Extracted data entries
┌──

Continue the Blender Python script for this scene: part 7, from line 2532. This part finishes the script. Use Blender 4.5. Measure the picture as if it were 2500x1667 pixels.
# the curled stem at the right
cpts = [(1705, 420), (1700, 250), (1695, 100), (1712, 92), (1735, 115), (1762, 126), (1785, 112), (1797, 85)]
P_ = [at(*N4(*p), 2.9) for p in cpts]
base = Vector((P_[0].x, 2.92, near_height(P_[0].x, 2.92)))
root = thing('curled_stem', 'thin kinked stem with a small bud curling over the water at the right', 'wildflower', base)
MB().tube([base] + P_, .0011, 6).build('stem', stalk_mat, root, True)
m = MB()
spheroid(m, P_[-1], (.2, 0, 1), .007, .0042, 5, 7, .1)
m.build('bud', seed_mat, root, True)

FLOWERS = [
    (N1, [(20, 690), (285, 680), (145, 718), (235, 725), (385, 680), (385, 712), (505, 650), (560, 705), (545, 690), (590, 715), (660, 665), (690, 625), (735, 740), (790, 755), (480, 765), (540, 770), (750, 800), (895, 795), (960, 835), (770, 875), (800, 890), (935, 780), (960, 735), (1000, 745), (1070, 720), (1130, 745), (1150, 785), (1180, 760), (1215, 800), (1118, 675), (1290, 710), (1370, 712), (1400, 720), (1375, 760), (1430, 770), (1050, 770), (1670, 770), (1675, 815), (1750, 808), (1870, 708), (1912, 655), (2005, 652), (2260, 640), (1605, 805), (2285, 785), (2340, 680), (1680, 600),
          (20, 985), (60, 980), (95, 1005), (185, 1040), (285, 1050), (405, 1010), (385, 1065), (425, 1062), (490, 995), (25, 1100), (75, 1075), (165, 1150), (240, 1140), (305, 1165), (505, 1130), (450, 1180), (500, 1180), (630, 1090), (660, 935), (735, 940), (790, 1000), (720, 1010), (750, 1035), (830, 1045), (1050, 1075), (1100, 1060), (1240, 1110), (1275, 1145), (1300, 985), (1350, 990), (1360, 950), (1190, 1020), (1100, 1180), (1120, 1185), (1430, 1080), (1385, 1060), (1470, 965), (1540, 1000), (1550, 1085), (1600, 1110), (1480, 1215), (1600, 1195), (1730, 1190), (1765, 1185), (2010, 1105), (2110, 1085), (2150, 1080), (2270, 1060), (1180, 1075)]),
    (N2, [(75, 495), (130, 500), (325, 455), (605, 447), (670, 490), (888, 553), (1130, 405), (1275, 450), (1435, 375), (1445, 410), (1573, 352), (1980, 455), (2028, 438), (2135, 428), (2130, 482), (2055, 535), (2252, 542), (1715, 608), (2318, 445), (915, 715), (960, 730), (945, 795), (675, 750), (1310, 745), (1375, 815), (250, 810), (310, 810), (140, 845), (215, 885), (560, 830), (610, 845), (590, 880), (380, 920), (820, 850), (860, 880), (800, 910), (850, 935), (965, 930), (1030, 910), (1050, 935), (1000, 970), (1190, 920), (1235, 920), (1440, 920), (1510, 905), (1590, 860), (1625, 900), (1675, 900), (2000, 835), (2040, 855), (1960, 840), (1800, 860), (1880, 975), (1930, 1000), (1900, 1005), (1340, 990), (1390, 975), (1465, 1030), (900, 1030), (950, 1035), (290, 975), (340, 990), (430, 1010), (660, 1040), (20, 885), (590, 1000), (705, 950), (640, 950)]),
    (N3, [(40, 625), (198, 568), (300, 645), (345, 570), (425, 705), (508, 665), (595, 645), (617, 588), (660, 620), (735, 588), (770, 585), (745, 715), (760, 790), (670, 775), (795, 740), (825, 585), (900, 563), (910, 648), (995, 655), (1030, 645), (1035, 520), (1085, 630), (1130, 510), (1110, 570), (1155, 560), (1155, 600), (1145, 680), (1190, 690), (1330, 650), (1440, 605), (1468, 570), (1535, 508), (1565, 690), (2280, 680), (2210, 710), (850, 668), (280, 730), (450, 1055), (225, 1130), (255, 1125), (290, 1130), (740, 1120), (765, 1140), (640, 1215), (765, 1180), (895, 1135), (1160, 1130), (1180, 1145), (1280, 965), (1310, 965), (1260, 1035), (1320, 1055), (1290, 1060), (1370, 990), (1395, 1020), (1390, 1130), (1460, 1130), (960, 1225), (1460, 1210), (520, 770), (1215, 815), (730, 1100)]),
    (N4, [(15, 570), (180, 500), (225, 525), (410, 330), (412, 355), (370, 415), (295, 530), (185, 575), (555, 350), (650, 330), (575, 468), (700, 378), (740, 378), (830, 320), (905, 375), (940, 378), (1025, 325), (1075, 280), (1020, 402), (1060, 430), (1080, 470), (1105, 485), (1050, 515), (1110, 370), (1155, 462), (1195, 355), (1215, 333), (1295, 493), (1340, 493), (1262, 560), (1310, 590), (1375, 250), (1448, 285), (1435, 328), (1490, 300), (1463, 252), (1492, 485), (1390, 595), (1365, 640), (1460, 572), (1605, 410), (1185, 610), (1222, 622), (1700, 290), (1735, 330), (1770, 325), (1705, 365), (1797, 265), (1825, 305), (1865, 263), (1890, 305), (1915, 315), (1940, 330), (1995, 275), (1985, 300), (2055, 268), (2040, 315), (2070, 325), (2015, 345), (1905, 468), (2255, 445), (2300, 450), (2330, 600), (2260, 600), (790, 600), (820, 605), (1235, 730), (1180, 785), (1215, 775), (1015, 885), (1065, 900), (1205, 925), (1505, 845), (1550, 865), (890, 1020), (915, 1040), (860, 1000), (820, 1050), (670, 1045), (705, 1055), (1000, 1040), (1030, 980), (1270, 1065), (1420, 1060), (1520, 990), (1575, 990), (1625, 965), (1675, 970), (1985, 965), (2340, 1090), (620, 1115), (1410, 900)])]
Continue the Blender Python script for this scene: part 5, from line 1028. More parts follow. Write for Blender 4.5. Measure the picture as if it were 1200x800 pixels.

└──

# What to work on:
From the first line to the last, please quote the material above exactly.

# Result of this task:
Continue the Blender Python script for this scene: part 7, from line 2532. This part finishes the script. Use Blender 4.5. Measure the picture as if it were 2500x1667 pixels.
# the curled stem at the right
cpts = [(1705, 420), (1700, 250), (1695, 100), (1712, 92), (1735, 115), (1762, 126), (1785, 112), (1797, 85)]
P_ = [at(*N4(*p), 2.9) for p in cpts]
base = Vector((P_[0].x, 2.92, near_height(P_[0].x, 2.92)))
root = thing('curled_stem', 'thin kinked stem with a small bud curling over the water at the right', 'wildflower', base)
MB().tube([base] + P_, .0011, 6).build('stem', stalk_mat, root, True)
m = MB()
spheroid(m, P_[-1], (.2, 0, 1), .007, .0042, 5, 7, .1)
m.build('bud', seed_mat, root, True)

FLOWERS = [
    (N1, [(20, 690), (285, 680), (145, 718), (235, 725), (385, 680), (385, 712), (505, 650), (560, 705), (545, 690), (590, 715), (660, 665), (690, 625), (735, 740), (790, 755), (480, 765), (540, 770), (750, 800), (895, 795), (960, 835), (770, 875), (800, 890), (935, 780), (960, 735), (1000, 745), (1070, 720), (1130, 745), (1150, 785), (1180, 760), (1215, 800), (1118, 675), (1290, 710), (1370, 712), (1400, 720), (1375, 760), (1430, 770), (1050, 770), (1670, 770), (1675, 815), (1750, 808), (1870, 708), (1912, 655), (2005, 652), (2260, 640), (1605, 805), (2285, 785), (2340, 680), (1680, 600),
          (20, 985), (60, 980), (95, 1005), (185, 1040), (285, 1050), (405, 1010), (385, 1065), (425, 1062), (490, 995), (25, 1100), (75, 1075), (165, 1150), (240, 1140), (305, 1165), (505, 1130), (450, 1180), (500, 1180), (630, 1090), (660, 935), (735, 940), (790, 1000), (720, 1010), (750, 1035), (830, 1045), (1050, 1075), (1100, 1060), (1240, 1110), (1275, 1145), (1300, 985), (1350, 990), (1360, 950), (1190, 1020), (1100, 1180), (1120, 1185), (1430, 1080), (1385, 1060), (1470, 965), (1540, 1000), (1550, 1085), (1600, 1110), (1480, 1215), (1600, 1195), (1730, 1190), (1765, 1185), (2010, 1105), (2110, 1085), (2150, 1080), (2270, 1060), (1180, 1075)]),
    (N2, [(75, 495), (130, 500), (325, 455), (605, 447), (670, 490), (888, 553), (1130, 405), (1275, 450), (1435, 375), (1445, 410), (1573, 352), (1980, 455), (2028, 438), (2135, 428), (2130, 482), (2055, 535), (2252, 542), (1715, 608), (2318, 445), (915, 715), (960, 730), (945, 795), (675, 750), (1310, 745), (1375, 815), (250, 810), (310, 810), (140, 845), (215, 885), (560, 830), (610, 845), (590, 880), (380, 920), (820, 850), (860, 880), (800, 910), (850, 935), (965, 930), (1030, 910), (1050, 935), (1000, 970), (1190, 920), (1235, 920), (1440, 920), (1510, 905), (1590, 860), (1625, 900), (1675, 900), (2000, 835), (2040, 855), (1960, 840), (1800, 860), (1880, 975), (1930, 1000), (1900, 1005), (1340, 990), (1390, 975), (1465, 1030), (900, 1030), (950, 1035), (290, 975), (340, 990), (430, 1010), (660, 1040), (20, 885), (590, 1000), (705, 950), (640, 950)]),
    (N3, [(40, 625), (198, 568), (300, 645), (345, 570), (425, 705), (508, 665), (595, 645), (617, 588), (660, 620), (735, 588), (770, 585), (745, 715), (760, 790), (670, 775), (795, 740), (825, 585), (900, 563), (910, 648), (995, 655), (1030, 645), (1035, 520), (1085, 630), (1130, 510), (1110, 570), (1155, 560), (1155, 600), (1145, 680), (1190, 690), (1330, 650), (1440, 605), (1468, 570), (1535, 508), (1565, 690), (2280, 680), (2210, 710), (850, 668), (280, 730), (450, 1055), (225, 1130), (255, 1125), (290, 1130), (740, 1120), (765, 1140), (640, 1215), (765, 1180), (895, 1135), (1160, 1130), (1180, 1145), (1280, 965), (1310, 965), (1260, 1035), (1320, 1055), (1290, 1060), (1370, 990), (1395, 1020), (1390, 1130), (1460, 1130), (960, 1225), (1460, 1210), (520, 770), (1215, 815), (730, 1100)]),
    (N4, [(15, 570), (180, 500), (225, 525), (410, 330), (412, 355), (370, 415), (295, 530), (185, 575), (555, 350), (650, 330), (575, 468), (700, 378), (740, 378), (830, 320), (905, 375), (940, 378), (1025, 325), (1075, 280), (1020, 402), (1060, 430), (1080, 470), (1105, 485), (1050, 515), (1110, 370), (1155, 462), (1195, 355), (1215, 333), (1295, 493), (1340, 493), (1262, 560), (1310, 590), (1375, 250), (1448, 285), (1435, 328), (1490, 300), (1463, 252), (1492, 485), (1390, 595), (1365, 640), (1460, 572), (1605, 410), (1185, 610), (1222, 622), (1700, 290), (1735, 330), (1770, 325), (1705, 365), (1797, 265), (1825, 305), (1865, 263), (1890, 305), (1915, 315), (1940, 330), (1995, 275), (1985, 300), (2055, 268), (2040, 315), (2070, 325), (2015, 345), (1905, 468), (2255, 445), (2300, 450), (2330, 600), (2260, 600), (790, 600), (820, 605), (1235, 730), (1180, 785), (1215, 775), (1015, 885), (1065, 900), (1205, 925), (1505, 845), (1550, 865), (890, 1020), (915, 1040), (860, 1000), (820, 1050), (670, 1045), (705, 1055), (1000, 1040), (1030, 980), (1270, 1065), (1420, 1060), (1520, 990), (1575, 990), (1625, 965), (1675, 970), (1985, 965), (2340, 1090), (620, 1115), (1410, 900)])]
Continue the Blender Python script for this scene: part 5, from line 1028. More parts follow. Write for Blender 4.5. Measure the picture as if it were 1200x800 pixels.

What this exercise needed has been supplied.